The Securities and Exchange Commission announced that it has settled its lawsuit against Elon Musk. In the agreement, Musk will step down as chairman of Tesla for three years (although he will remain CEO) and pay a $20 million fine. Tesla itself was not named in the SEC lawsuit but it is a party to the settlement. It has agreed to pay a $20 million penalty, add two outside directors to the board, and better monitor Musk’s communications with investors.
All things considered, things could have been much worse for Musk and Tesla. But they also could have gone better–if he had been less impetuous and more willing to acknowledge that he’d done something wrong.
Our story begins, as you likely know, on August 7, when Musk tweeted that he was contemplating taking the company private.
As we all now know, funding was definitelynot secured. According to two letters that Musk’s lawyers sent the SEC during its investigation, Musk had a discussion over dinner with a Saudi fund manager about the funding of a go-private deal, and then a second conversation with the same fund manager a year later at the Tesla factory. When asked, the fund manager told Musk that he had the authority to make the decision to invest in taking Tesla private without needing approval from anyone else.
Now, obviously, there’s a very big difference between saying you have the authority to do something and making a commitment to do it. And a commitment of that magnitude is never really secure until it’s in writing, and sometimes not even then. Elon Musk is certainly smart enough to know all this. Yet he still assured his more than 22 million Twitter followers that this was just about a done deal.
Then, after giving the matter more careful consideration than he apparently did before announcing it on Twitter, Musk changed his mind and decided to keep Tesla public after all.
But it didn’t end there. Musk’s tweet sent Tesla’s share price flying upward, angering some very powerful investors who stood to lose billions from their bets against the company. The SEC took notice and began investigating, first whether a tweet is a legal way for the chairman of a public company to make a forward-looking statement, and second, whether Musk saying “funding secured” when that wasn’t true amounted to fraud. The agency concluded that it did.

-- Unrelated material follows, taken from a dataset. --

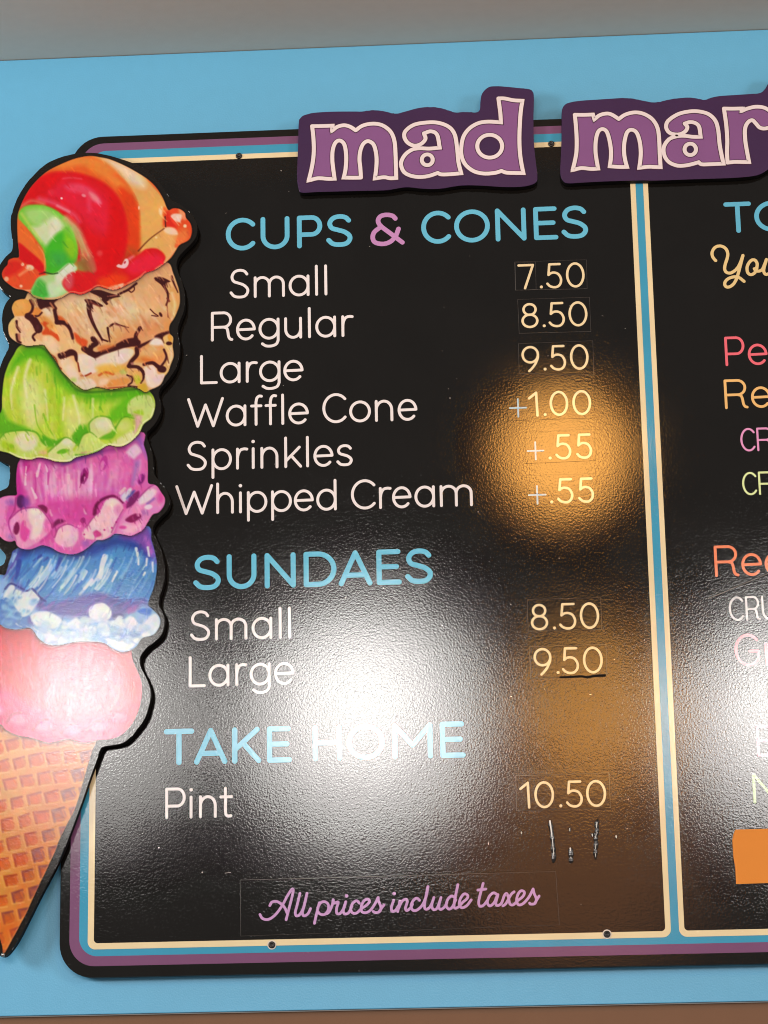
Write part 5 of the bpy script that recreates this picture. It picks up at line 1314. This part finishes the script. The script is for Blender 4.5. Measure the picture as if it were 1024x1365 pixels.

What followed were some tough negotiations between the SEC and Musk’s lawyers as the two parties tried to reach agreement on a penalty. And by Thursday morning, they thought they had one. Musk would step down as Tesla chair for two years. He would pay a $10 million fine. The company would also pay a large fine. Musk would neither admit nor deny committing fraud. That meant he would not be allowed to say later on that he had done nothing wrong.
That last item turned out to be the sticking point. After reportedly initially agreeing to the deal–a pretty good one, considering that the fraud charges might have been tough to beat–Musk apparently walked away because he insisted on being able to maintain his innocence. “Integrity is the most important value in my life, and the facts will show I never compromised this in any way,” Musk said in a statement he issued later that day, after the SEC called his bluff and filed its lawsuit.
Two days later, though, Musk was back at the bargaining table seeking an agreement, although he hasn’t said (or tweeted) what inspired him to change his mind so quickly. This time, though, the terms were a little tougher. Musk now had to step down as Tesla chair for three years, not two, and pay a $20 million fine instead of a $10 million one. And that sticking point where he could never say that he’d done nothing wrong? That was still part of the deal and he agreed to it nevertheless.
I’m sorry to say this, Elon Musk. You are an undisputed genius and you’ve done what everyone thought was impossible over and over with Tesla and SpaceX, and perhaps you will with The Boring Company as well. And your incredible transparency is a big reason people love and believe in you.
But. You are the chairman of a public company and you can’t just ignore SEC rules and expect there will be no consequences. Even more important, you need to think about some of the people those rules were created to protect. There are many thousands of Tesla shareholders and not all of them are Saudi fund managers. Some of them are just people who maybe can’t afford one of your cars but believe in you and want a small piece of your dream. The people you say you love.
Those people lost some of their investment on Friday, after news of the SEC lawsuit broke and Tesla’s share price fell 13 percent.
Though it may not seem that way, you’ve had a comparatively easy lesson. Tesla is still your company. You can resume your role as chairman in time. Model 3s are still rolling off the assembly line. Nothing irreparable has happened so far. I hope you’ve learned your lesson before it does.